→ Exercise requirements:
Check each line of the data for "part" and select those that have it.

____________

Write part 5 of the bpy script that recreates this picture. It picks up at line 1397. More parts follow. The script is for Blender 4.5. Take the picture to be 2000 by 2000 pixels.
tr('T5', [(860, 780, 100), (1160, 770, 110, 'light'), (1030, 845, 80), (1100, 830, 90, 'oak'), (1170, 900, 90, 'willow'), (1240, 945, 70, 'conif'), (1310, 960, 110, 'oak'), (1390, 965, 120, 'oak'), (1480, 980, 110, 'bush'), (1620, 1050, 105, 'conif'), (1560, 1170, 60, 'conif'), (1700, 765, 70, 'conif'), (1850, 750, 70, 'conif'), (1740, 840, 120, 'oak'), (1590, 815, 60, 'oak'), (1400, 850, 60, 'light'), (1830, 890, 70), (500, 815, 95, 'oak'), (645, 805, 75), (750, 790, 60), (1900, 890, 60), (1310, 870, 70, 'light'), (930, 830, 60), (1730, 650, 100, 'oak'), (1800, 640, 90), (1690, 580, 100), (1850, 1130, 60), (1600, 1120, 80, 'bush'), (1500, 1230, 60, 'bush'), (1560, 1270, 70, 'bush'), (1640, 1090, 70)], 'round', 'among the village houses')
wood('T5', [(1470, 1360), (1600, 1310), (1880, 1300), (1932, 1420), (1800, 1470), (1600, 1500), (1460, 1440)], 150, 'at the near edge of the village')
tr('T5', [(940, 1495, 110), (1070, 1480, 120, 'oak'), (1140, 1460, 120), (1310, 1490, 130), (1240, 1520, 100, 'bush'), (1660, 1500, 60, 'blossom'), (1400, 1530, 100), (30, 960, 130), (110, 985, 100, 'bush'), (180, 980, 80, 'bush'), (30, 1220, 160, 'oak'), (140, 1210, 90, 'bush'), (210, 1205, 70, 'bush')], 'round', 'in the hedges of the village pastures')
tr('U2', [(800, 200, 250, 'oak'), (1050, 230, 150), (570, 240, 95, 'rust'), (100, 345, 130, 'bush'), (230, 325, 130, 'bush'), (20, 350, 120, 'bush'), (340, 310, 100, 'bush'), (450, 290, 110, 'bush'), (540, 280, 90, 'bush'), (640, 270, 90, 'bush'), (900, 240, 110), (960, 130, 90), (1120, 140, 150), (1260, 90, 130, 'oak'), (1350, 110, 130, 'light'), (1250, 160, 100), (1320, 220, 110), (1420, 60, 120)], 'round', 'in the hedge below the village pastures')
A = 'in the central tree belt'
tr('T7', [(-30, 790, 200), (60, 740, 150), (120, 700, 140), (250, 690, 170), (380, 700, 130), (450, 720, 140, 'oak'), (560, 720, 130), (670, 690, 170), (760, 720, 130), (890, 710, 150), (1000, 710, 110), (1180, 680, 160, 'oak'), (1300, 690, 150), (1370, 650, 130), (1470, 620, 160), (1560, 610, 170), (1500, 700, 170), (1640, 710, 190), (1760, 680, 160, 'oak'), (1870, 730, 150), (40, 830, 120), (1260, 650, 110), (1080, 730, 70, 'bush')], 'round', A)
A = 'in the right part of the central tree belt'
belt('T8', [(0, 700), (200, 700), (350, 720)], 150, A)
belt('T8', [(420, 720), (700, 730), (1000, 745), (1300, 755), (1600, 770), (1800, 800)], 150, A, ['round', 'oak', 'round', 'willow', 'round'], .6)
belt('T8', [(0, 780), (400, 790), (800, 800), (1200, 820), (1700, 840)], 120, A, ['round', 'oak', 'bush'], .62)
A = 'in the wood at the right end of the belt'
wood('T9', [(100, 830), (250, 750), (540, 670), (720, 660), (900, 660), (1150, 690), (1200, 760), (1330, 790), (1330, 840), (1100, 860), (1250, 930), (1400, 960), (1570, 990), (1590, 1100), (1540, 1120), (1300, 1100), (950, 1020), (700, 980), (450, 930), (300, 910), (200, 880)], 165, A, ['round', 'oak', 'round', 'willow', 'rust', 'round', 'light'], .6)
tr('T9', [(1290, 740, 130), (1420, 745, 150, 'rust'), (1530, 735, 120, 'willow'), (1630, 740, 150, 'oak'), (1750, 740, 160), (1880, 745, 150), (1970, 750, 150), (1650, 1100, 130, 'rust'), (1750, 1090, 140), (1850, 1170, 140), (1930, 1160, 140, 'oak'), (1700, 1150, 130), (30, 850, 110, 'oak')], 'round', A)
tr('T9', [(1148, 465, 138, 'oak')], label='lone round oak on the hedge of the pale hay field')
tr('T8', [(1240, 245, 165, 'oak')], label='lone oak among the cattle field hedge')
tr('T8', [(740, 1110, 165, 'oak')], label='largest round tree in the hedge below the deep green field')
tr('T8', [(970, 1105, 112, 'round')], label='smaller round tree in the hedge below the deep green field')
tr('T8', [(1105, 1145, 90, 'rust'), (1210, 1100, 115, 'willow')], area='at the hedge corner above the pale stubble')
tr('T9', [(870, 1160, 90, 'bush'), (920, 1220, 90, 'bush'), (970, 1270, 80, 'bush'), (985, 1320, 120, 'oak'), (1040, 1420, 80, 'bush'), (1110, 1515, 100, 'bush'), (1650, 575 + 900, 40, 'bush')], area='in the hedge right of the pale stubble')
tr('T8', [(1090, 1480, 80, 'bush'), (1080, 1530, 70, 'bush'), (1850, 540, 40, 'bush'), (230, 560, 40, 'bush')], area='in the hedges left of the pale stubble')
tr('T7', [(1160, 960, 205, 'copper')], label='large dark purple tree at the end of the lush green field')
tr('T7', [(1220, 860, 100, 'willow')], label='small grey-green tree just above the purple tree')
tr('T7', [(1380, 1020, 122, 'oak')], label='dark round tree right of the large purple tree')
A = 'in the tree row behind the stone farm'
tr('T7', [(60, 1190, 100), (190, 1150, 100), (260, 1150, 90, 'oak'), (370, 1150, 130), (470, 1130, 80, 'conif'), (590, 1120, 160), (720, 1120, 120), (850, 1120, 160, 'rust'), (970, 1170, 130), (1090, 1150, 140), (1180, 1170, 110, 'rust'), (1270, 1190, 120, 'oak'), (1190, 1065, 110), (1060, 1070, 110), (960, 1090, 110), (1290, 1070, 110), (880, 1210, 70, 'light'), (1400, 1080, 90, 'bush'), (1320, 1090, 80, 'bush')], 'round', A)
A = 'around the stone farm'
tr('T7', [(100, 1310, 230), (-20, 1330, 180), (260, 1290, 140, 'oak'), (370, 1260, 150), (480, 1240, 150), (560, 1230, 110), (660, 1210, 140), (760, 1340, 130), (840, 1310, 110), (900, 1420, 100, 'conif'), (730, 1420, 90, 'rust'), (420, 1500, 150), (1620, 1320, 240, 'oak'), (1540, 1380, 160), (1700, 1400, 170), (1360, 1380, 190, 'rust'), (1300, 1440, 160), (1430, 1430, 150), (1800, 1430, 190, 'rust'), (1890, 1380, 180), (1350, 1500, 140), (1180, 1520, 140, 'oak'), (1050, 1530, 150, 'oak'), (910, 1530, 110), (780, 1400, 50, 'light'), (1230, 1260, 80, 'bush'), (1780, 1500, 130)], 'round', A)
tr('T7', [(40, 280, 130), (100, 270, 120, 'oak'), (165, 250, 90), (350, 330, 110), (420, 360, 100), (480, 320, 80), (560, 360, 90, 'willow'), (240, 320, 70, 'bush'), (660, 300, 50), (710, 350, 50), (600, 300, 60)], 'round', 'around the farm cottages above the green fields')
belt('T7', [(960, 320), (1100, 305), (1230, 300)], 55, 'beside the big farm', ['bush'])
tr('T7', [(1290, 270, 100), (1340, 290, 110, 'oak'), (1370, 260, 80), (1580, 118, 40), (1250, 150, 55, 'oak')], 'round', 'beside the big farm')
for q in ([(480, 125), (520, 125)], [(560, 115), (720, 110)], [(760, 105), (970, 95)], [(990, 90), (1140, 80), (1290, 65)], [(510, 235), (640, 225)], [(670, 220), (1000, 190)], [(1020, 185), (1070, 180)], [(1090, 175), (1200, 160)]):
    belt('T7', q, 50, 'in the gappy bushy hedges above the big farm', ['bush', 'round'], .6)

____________

→ Exercise solution:
Write part 5 of the bpy script that recreates this picture. It picks up at line 1397. More parts follow. The script is for Blender 4.5. Take the picture to be 2000 by 2000 pixels.
A = 'in the right part of the central tree belt'